Ида Межан, одна из немногих выживших еврейских педагогов, оставшаяся в Польше после войны, свидетельствует, что дневник Корчака был отпечатан с большим количеством ошибок на тонкой голубоватой рисовой бумаге. Она и еще одна женщина в середине пятидесятых наклеивали каждую страницу дневника на плотную бумагу, чтобы Неверли мог подготовить дневник к публикации. «Дневник вышел без сколько-нибудь значительного редактирования, разве что несколько имен было удалено и еще несколько были заменены инициалами, — пишет Межан. — Несколько евреев, вернувшихся в Польшу из России после войны, имели влияние в новом правительстве и возражали против публикации критических замечаний Корчака в адрес их родственников. Ну и, конечно, польские официальные лица захотели убрать все упоминания о бывших патриотах, вроде Юзефа Пилсудского, которые были антикоммунистами».

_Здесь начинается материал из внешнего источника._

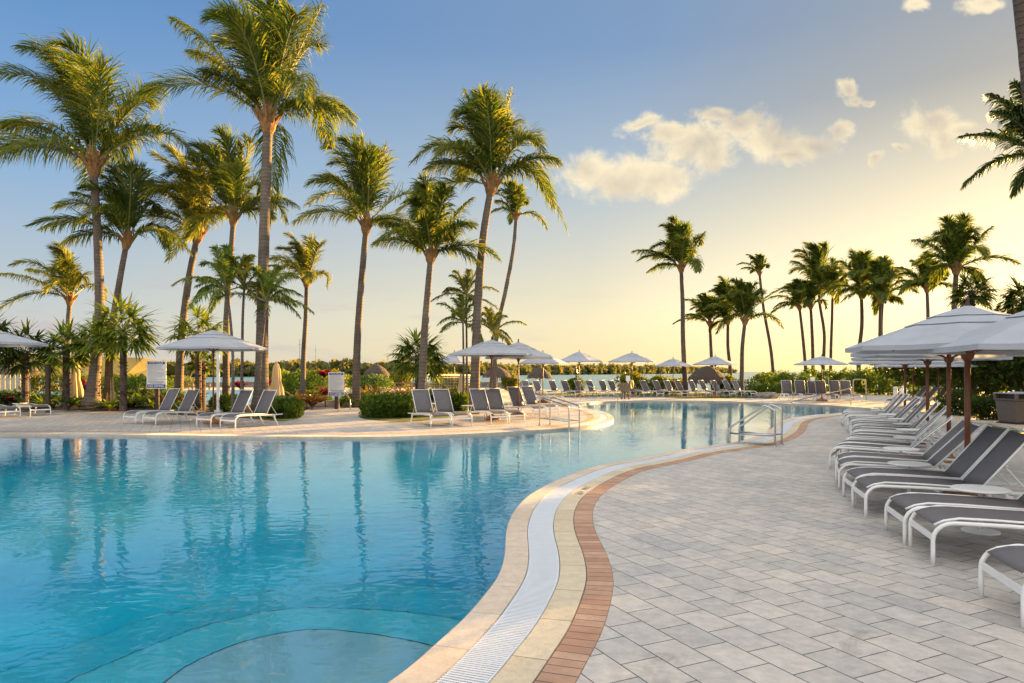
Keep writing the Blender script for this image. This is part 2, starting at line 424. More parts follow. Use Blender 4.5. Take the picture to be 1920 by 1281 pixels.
def band(name, d0, d1, z, mat, z0=None, depth=.12):
    a, b = off(d0), off(d1); vs = []; fs = []; uvs = []
    for i in range(NL):
        vs += [(a[i].x, a[i].y, z), (b[i].x, b[i].y, z), (a[i].x, a[i].y, z - depth), (b[i].x, b[i].y, z - depth)]
    for i in range(NL):
        j = (i + 1) % NL
        fs.append((4*i, 4*i+1, 4*j+1, 4*j)); uvs += [(arc[i], 0), (arc[i], d1-d0), (arc[i+1], d1-d0), (arc[i+1], 0)]
        fs.append((4*i+2, 4*i, 4*j, 4*j+2)); uvs += [(arc[i], .03), (arc[i], .03), (arc[i+1], .03), (arc[i+1], .03)]
        fs.append((4*i+1, 4*i+3, 4*j+3, 4*j+1)); uvs += [(arc[i], .03), (arc[i], .03), (arc[i+1], .03), (arc[i+1], .03)]
    mb = MB(); mb.add(vs, fs); o = mb.build(name, mat)
    uvl = o.data.uv_layers.new(name='UVMap'); uvl.data.foreach_set('uv', [c for q in uvs for c in q])
    o['kind'] = 'structure'; return o
W1, W2, W3, W4 = .225, .505, .73, .95
band('pool_edge', 0, W1, .004, M['coping_in'], depth=.16)
band('drain_channel', W1 + .001, W2 - .001, -.045, M['channel'], depth=.08)
band('outer_pool_edge', W2, W3, .004, M['coping_out'], depth=.12)
band('brick_border', W3 + .002, W4, .002, M['brick'], depth=.08)
# grate: one slatted sheet of real slats following the curve
mb = MB()
step = .026
seg = 0; s = 0.0
idx = 0
while s < arc[-1] - step:
    while arc[idx + 1] < s: idx += 1
    t = (s - arc[idx]) / (arc[idx+1] - arc[idx])
    c = loop[idx].lerp(loop[(idx+1) % NL], t); nr = NRM[idx].lerp(NRM[(idx+1) % NL], t).normalized(); tg = Vector((-nr.y, nr.x, 0))
    a = c + nr * (W1 + .004); b = c + nr * (W2 - .004); h = tg * .0072
    mb.add([a-h+Vector((0,0,.0)), b-h, b+h, a+h, a-h-Vector((0,0,.02)), b-h-Vector((0,0,.02)), b+h-Vector((0,0,.02)), a+h-Vector((0,0,.02))],
           [(0,1,2,3),(4,5,1,0),(3,2,6,7)])
    s += step
for d in (W1 + .015, W2 - .015):
    a, b = off(d-.006), off(d+.006)
    vs = [q for i in range(NL) for q in ((a[i].x, a[i].y, -.003), (b[i].x, b[i].y, -.003))]
    mb.add(vs, [(2*i, 2*i+1, 2*((i+1) % NL)+1, 2*((i+1) % NL)) for i in range(NL)])
grate = mb.build('overflow_grate', M['grate']); grate['kind'] = 'structure'

WZ = -.055; FZ = -1.4
# basin wall and floor, tile line at water level
mb = MB()
lo = off(0.012)
mb.add([q for p in lo for q in ((p.x, p.y, -.1), (p.x, p.y, FZ))], [(2*i, 2*i+1, 2*((i+1) % NL)+1, 2*((i+1) % NL)) for i in range(NL)])
mb.build('pool_wall', M['plaster'])['kind'] = 'structure'
small = resample(off(0.012), .5)
sheet('pool_floor', small, M['plaster'], FZ)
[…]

И Межан, и Неверли считают, что дневник не подвергся серьезному искажению. Ида не знает, кто мог его взять. «Мне советуют прекратить поиски, говорят, что я никогда его не найду, — признается она. — Но я уверена, что дневник найдется, когда уйдет это поколение».

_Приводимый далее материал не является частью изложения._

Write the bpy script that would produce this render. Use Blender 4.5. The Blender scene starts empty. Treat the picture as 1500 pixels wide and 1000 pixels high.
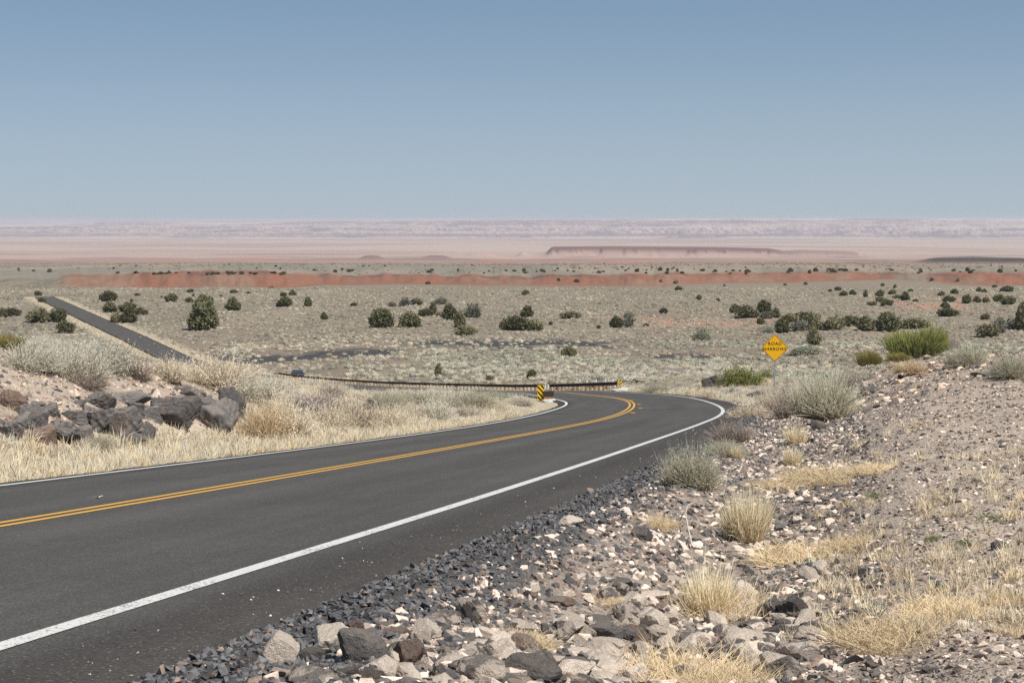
import bpy, bmesh, math, random
import numpy as np
from mathutils import Vector, Matrix

C = bpy.context.scene.collection
RNG = np.random.default_rng(7)
random.seed(7)
# ------------------------------------------------------------------ camera numbers
F = 2400.0; YH = 322.0
PIT = math.atan((500 - YH) / F); CP, SP = math.cos(PIT), math.sin(PIT)
def un(px, py, Y):
    """world point at forward distance Y on the ray of photo pixel (px, py)"""
    a = (np.asarray(px, float) - 750) / F; b = (500 - np.asarray(py, float)) / F
    dy = CP + b * SP; dz = -SP + b * CP
    k = np.asarray(Y, float) / dy
    return np.stack([a * k, np.asarray(Y, float) + 0 * k, dz * k], -1)
def smooth(a, b, x):
    t = np.clip((x - a) / (b - a), 0, 1); return t * t * (3 - 2 * t)
# ------------------------------------------------------------------ numpy noise
_P = np.random.default_rng(3).random((256, 256)).astype(np.float32)
def vnoise(x, y):
    xi = np.floor(x).astype(np.int64); yi = np.floor(y).astype(np.int64)
    fx = x - xi; fy = y - yi
    fx = fx * fx * (3 - 2 * fx); fy = fy * fy * (3 - 2 * fy)
    g = lambda i, j: _P[(i + 37 * (j // 256)) & 255, j & 255]
    a = g(xi, yi); b = g(xi + 1, yi); c = g(xi, yi + 1); d = g(xi + 1, yi + 1)
    return (a + (b - a) * fx) * (1 - fy) + (c + (d - c) * fx) * fy
def fbm(x, y, o=4):
    s = 0.0; a = 0.5; t = 0.0
    for k in range(o):
        s = s + a * vnoise(x * 2 ** k + 17.3 * k, y * 2 ** k + 5.1 * k); t += a; a *= 0.5
    return s / t
# ------------------------------------------------------------------ road
ST = [(-12.8,-27,1.47,.045,3.35),(-6.19,3.00,-1.441,0.046,3.35),(-4.89,8.86,-2.011,0.050,3.36),(-3.60,14.72,-2.582,0.054,3.37),(-2.36,20.59,-3.153,0.058,3.38),(-1.15,26.47,-3.725,0.063,3.39),(0.01,32.35,-4.301,0.065,3.40),(1.11,38.25,-4.881,0.065,3.41),(2.13,44.16,-5.464,0.063,3.43),(3.02,50.10,-6.050,0.059,3.43),(3.77,56.05,-6.636,0.056,3.44),(4.41,62.02,-7.223,0.055,3.44),(4.96,67.99,-7.811,0.054,3.44),(5.45,73.97,-8.399,0.054,3.44),(5.88,79.95,-8.987,0.055,3.44),(6.23,85.94,-9.574,0.055,3.44),(6.49,91.94,-10.160,0.055,3.44),(6.64,97.94,-10.746,0.054,3.44),(6.66,103.94,-11.331,0.053,3.43),(6.57,109.94,-11.917,0.051,3.43),(6.37,115.93,-12.502,0.048,3.42),(6.11,121.93,-13.086,0.045,3.41),(5.80,127.92,-13.668,0.042,3.41),(5.47,133.91,-14.248,0.039,3.40),(5.14,139.90,-14.825,0.035,3.40),(4.83,145.89,-15.398,0.032,3.39)]
RAILPX = [(905,558.7,150),(850,561,166),(800,562.5,183),(750,563,200),(700,562,217),(650,561,235),(600,559.7,254),(550,558,273),(500,554.8,292),(450,551,312),(405,545,330)]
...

После того как Корчака и его детей увезли в Треблинку, Марина Фальска старалась не опускать руки, не впадать в уныние. Она продолжала укрывать еврейских детей. Одна из таких девочек вспоминает, как во время восстания в гетто Марина стояла на крыше своего приюта и смотрела на охваченное пламенем небо — с него подобно снежным хлопьям падали перья из подушек и перин. По щекам Марины струились слезы, но, заметив стоявшую неподалеку еврейскую девочку, она быстро взяла себя в руки и отослала ребенка спать.

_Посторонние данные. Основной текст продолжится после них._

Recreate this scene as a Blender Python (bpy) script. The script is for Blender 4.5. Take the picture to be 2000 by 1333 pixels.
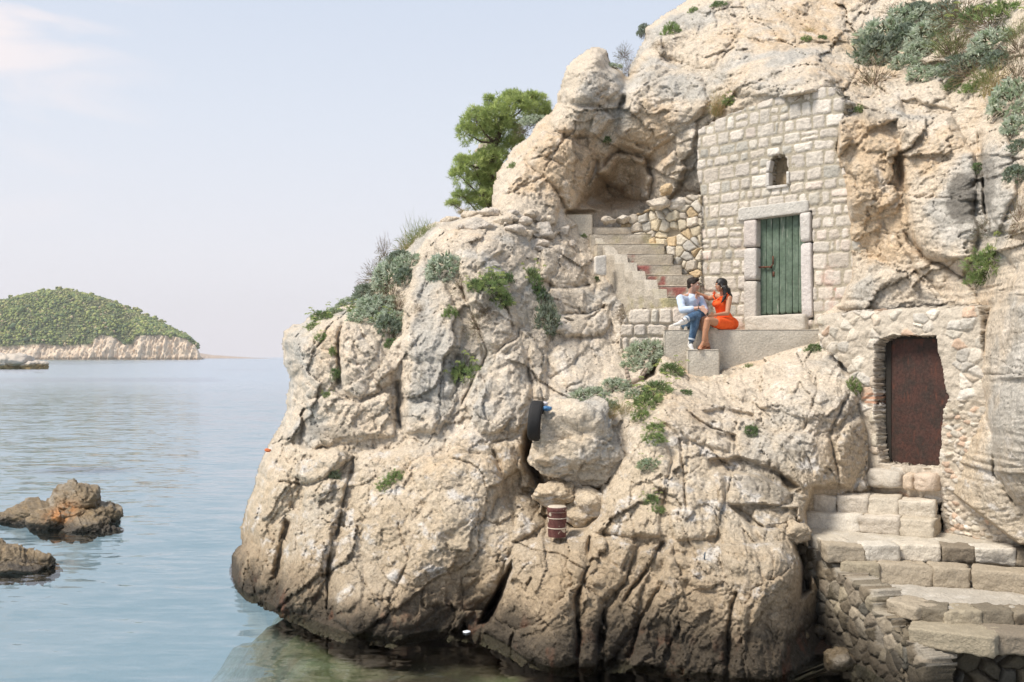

Во время варшавского восстания осенью 1944 года, когда весь город был уничтожен немцами, пока части Красной Армии стояли на противоположном берегу Вислы, безучастно наблюдая за происходящим, Марина в своем приюте открыла госпиталь для раненых повстанцев. Она разрешила старшим воспитанникам присоединиться к сражавшимся, а сама ночи напролет ожидала их возвращения. Восемь из них так и не вернулись.